2. Rolling connectedness index
Figure 3 reports the directional spillover from a specific cryptocurrency to the rest of the market over the longer sample. This measures the extent to which the fluctuations in the price of a digital currency influence, on average, the price of other digital currencies, e.g., a synthetic measure of the level of systemic spread from individual units. Directional spillovers tend to be of small magnitudes. The currency that generates the largest directional spillover is Bitcoin; in particular, about 10% of price fluctuations in other currencies originate from fluctuations in the price of Bitcoin. Similar systemic importance is attributed to Cardano and Ethereum, which represent individually a nontrivial fraction of the total cryptocurrency market cap. Two other important players in terms of market cap, Binance Coin and XRP, do not generate significant spillovers. The directional spillover received by each digital currency turns out to be small and with little variation across currencies (not shown here). In summary, the results in figure 3 indicate that directional spillovers over the full sample period are quite low. Each currency individually has a small spillover to the prices of other currencies, but taken together, these spillovers are much larger than the idiosyncratic shocks to each currency.

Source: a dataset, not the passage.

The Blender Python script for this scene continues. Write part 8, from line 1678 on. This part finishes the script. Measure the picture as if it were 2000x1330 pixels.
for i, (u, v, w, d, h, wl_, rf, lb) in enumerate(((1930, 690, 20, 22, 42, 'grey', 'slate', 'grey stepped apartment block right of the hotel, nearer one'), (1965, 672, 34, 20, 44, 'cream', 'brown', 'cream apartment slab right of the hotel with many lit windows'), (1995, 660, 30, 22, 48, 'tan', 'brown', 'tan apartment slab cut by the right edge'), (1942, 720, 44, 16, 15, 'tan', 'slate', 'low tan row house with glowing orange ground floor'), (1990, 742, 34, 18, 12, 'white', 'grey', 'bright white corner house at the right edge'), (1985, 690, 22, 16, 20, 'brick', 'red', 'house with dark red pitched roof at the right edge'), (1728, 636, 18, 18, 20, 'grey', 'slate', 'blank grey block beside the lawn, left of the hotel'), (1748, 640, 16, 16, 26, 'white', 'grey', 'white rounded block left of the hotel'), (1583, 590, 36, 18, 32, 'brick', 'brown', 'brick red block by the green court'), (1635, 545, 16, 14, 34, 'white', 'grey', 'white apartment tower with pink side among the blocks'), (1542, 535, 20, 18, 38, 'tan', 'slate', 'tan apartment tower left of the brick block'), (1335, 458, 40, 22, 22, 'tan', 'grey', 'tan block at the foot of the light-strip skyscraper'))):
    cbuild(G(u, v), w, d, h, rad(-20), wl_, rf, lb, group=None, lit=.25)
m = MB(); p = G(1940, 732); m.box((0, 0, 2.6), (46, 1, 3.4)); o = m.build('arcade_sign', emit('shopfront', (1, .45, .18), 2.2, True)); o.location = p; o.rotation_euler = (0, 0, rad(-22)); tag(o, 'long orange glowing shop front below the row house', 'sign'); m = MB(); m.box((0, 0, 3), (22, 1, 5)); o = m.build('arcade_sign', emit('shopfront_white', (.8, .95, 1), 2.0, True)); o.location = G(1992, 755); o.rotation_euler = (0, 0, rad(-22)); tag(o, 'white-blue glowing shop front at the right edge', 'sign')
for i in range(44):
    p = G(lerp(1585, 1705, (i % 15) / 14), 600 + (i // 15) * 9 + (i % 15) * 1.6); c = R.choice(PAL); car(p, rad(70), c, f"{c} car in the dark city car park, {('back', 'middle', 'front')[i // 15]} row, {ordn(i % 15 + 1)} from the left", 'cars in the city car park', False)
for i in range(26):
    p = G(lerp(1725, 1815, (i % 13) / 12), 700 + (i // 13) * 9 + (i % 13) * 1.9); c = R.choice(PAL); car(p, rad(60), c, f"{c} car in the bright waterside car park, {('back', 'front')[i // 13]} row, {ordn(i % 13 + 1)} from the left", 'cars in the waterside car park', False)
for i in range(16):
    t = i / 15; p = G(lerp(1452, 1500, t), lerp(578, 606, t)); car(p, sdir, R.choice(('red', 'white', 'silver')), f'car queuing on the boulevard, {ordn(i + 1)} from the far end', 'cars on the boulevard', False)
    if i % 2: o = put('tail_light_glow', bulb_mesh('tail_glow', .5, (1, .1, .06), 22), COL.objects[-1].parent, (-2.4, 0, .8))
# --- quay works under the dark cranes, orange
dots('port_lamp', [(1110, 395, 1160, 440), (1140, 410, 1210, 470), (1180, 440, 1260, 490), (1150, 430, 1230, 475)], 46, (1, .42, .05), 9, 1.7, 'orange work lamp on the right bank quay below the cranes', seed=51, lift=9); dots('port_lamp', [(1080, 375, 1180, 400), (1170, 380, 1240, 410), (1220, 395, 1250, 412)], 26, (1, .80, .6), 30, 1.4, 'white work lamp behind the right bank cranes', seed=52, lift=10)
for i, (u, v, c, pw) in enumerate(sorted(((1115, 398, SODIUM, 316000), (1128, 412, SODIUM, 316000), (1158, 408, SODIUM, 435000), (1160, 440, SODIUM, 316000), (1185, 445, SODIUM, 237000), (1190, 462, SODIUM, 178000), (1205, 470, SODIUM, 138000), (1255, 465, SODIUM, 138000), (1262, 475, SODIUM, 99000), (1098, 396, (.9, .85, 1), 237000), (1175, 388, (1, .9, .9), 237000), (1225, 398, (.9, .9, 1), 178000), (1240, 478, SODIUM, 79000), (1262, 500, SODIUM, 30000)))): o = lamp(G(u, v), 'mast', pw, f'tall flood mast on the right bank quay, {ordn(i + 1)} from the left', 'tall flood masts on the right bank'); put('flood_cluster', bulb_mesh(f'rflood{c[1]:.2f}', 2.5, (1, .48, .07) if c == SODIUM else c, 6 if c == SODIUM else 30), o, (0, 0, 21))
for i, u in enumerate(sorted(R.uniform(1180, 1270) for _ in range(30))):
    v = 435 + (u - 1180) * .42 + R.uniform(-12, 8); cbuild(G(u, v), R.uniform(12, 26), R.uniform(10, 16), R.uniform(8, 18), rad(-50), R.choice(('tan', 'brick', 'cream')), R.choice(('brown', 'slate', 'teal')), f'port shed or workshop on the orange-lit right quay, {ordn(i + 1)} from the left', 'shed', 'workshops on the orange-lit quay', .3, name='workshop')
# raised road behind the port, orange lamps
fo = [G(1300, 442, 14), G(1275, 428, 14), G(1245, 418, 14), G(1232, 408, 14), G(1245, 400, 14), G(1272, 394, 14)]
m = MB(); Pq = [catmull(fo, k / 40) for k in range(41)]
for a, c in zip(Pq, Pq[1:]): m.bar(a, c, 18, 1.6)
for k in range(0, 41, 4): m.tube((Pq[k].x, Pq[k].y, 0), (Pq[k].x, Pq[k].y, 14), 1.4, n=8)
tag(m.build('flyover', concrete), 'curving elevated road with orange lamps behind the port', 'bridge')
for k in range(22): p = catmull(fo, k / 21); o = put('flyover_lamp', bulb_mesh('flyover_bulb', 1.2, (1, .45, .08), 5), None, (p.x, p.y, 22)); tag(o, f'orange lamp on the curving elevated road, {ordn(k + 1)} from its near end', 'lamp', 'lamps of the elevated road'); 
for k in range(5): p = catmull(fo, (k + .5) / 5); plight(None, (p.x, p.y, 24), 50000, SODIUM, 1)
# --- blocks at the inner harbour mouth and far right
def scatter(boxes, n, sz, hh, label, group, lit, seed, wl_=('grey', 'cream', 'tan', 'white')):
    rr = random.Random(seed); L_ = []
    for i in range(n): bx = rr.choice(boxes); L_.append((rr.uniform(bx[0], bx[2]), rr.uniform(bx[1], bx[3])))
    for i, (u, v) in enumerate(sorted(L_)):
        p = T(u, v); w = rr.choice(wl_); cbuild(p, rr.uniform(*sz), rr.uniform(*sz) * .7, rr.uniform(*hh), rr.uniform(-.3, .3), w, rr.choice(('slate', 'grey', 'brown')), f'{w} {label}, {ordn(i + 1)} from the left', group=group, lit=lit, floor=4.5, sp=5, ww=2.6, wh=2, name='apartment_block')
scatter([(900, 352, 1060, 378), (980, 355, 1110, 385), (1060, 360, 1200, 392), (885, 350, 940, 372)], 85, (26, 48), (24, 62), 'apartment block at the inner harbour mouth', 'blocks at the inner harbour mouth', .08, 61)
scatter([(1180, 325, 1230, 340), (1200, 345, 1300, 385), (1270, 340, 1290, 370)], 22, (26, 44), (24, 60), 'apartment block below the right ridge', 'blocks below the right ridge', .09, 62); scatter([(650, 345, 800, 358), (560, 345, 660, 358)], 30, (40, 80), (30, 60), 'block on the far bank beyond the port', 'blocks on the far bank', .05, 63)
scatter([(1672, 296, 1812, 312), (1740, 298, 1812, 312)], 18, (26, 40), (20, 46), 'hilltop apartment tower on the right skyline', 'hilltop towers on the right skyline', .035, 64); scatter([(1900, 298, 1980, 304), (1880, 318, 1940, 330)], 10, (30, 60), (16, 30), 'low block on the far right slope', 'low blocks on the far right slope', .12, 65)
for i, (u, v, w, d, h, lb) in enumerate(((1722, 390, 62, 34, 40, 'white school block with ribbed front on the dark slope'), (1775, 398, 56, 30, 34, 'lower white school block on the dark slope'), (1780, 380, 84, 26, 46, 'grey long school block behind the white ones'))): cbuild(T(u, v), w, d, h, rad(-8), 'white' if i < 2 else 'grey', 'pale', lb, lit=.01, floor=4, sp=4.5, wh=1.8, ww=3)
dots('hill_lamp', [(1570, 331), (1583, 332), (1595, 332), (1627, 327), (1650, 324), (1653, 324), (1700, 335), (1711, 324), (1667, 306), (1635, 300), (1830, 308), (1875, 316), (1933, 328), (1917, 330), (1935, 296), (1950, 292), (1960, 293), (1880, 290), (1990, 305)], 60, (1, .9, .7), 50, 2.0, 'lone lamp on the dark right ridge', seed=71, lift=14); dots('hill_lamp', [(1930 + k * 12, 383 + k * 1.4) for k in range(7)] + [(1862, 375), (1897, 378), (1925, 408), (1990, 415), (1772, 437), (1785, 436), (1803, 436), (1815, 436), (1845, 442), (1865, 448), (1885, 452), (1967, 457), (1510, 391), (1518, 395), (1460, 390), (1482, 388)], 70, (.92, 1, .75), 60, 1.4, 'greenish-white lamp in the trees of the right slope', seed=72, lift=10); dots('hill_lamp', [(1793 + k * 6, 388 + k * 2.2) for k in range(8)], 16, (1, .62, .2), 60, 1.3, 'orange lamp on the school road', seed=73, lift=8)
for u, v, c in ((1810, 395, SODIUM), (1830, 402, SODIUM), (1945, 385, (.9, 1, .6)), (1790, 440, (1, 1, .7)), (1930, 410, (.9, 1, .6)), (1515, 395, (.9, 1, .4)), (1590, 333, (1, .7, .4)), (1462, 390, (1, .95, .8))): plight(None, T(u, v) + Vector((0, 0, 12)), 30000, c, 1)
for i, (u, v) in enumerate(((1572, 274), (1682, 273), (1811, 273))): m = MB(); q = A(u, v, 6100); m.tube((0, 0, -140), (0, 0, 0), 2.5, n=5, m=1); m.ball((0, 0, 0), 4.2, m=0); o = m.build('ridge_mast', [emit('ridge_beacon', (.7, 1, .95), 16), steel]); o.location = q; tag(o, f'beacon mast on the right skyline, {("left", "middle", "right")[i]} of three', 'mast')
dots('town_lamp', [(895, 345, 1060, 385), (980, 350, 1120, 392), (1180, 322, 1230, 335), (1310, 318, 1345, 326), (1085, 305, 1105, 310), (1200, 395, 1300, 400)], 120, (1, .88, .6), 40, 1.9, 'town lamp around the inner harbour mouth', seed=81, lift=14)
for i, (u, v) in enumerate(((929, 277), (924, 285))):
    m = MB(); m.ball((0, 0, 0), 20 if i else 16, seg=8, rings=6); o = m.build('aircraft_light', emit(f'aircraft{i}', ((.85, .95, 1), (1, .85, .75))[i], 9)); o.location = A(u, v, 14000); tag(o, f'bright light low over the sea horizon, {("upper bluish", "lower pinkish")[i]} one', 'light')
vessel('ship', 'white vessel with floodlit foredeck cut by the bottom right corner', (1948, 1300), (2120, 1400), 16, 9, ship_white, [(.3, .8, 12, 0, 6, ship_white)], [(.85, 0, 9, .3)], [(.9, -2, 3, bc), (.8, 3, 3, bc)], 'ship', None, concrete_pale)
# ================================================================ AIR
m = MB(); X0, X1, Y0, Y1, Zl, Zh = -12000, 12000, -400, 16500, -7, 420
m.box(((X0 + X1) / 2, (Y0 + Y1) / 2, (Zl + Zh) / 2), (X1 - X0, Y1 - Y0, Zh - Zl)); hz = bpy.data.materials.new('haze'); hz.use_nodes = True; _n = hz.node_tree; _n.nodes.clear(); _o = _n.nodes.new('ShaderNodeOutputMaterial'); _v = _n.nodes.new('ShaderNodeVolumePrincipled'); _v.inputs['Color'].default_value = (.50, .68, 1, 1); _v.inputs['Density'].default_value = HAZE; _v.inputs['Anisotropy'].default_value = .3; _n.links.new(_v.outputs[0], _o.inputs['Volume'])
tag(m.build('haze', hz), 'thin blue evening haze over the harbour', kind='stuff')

3. Systemic spread: Average directional spillovers from one cryptocurrency to others
Cryptocurrency | Index |
---|---|
Bitcoin | 10.3 |
Cardano | 10.3 |
Ethereum | 9.8 |
VeChain | 8.9 |
Bitcoin Cash | 8.0 |
Monero | 7.8 |
Dash | 7.6 |
Zcash | 7.3 |
NEM | 6.8 |
TRON | 5.1 |
Litecoin | 5.0 |
IOTA | 3.0 |
Stellar | 2.5 |
Neo | 1.9 |
EOS | 1.5 |
Ethereum Classic | 1.4 |
XRP | 1.3 |
Binance Coin | 0.5 |
Qtum | 0.5 |
An alternative way to interpret these patterns is to acknowledge that common or aggregate shocks might be the source of the strong spillovers in the market as a whole. When looking at the covariance structure of the unpredictable component of price variations, i.e., the VAR residuals, it turns out that one latent factor explains a large portion of these fluctuations, suggesting a lot of commonality in the cryptocurrency market. I find inconclusive evidence that this latent factor could be associated with a specific currency or a subset of them—a result that echoes the results of the analysis with the VAR. Rather, the evolution of this common component over time seems to capture market trends, i.e., the downward trend in 2018 and the upward trend in 2020.
Conclusion
Given the very rapid expansion in the cryptocurrency market in the past several years, I examine the level of interconnectedness in the market and discuss some implications for risk measurement and management. I do so by analyzing measures of prices and volatility spillovers across a large set of digital currencies. My analysis suggests that the cryptocurrency market is extremely interconnected. For example, the connectedness index values I compute using different specifications, sample sizes, and time windows are above 90%. This means that most of the variations in the prices of currencies in the market result from the market’s spillovers and only a small fraction can be ascribed to the idiosyncratic characteristics of individual digital currencies. These strong spillovers could be the results of aggregate or common shocks influencing the market as a whole. Bitcoin, the largest currency by far in terms of market cap, has only limited influence on the price and volatility of the other cryptocurrencies. Indeed, Bitcoin’s price fluctuations only explain 10% of the fluctuations of the other currencies in the market.
Notes
1 The market cap of a cryptocurrency equals the current price of the currency in U.S. dollars times the total number of tokens in the market, often referred to as circulating supply.
2 Daily volatility is computed using the square difference between the logs of high and low prices. I obtain similar results considering the alternative daily range-based realized volatility used in Demirer et al. (2018).
3 In particular, I work with the variance–covariance matrix of the forecast error at specific horizons. In the literature, the identification of unit-specific shocks is typically based on the generalized moving average representation of the VAR, as discussed in Pesaran and Shin (1998), which is thought to be convenient as it produces variance decompositions that are invariant to the ordering of the variables.
4 Binance Coin, Bitcoin, Bitcoin Cash, Cardano, Dash, EOS, Ethereum, Ethereum Classic, IOTA, Litecoin, Monero, NEM, Neo, Qtum, Stellar, TRON, VeChain, XRP, Zcash.
5 Binance Coin, Bitcoin, Bitcoin Cash, Bitcoin SV, BitTorrent, Cardano, Chainlink, Cosmos, Dai, Dash, Decred, Dogecoin, EOS, Ethereum, Ethereum Classic, FTX Token, Huobi Token, IOTA, Litecoin, Maker, Monero, NEM, Neo, Polygon, Qtum, Stellar, THETA, TRON, UNUS SED LEO, USD Coin, VeChain, XRP, Zcash.